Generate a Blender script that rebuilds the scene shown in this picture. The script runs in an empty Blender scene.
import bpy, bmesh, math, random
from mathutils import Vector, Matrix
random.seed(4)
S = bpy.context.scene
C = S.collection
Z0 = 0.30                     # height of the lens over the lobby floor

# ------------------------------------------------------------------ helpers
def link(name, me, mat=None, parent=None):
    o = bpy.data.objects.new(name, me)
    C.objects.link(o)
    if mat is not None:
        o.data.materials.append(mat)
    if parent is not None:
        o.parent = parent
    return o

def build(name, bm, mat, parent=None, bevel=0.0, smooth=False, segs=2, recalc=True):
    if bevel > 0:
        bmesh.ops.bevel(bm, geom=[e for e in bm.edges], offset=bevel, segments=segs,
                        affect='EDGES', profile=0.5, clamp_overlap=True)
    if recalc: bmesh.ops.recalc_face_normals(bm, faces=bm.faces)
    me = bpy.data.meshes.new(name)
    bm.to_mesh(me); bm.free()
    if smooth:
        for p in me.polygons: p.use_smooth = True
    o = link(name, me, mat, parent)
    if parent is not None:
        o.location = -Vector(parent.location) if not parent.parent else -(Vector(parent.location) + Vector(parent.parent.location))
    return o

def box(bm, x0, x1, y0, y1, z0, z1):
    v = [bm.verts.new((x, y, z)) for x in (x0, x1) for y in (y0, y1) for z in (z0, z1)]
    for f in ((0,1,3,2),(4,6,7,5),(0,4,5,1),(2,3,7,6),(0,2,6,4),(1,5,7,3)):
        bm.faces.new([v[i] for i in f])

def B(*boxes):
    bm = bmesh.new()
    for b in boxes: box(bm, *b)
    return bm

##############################

Check every line of the data, and copy the ones that contain "scene".

Solution to this exercise.
Generate a Blender script that rebuilds the scene shown in this picture. The script runs in an empty Blender scene.
S = bpy.context.scene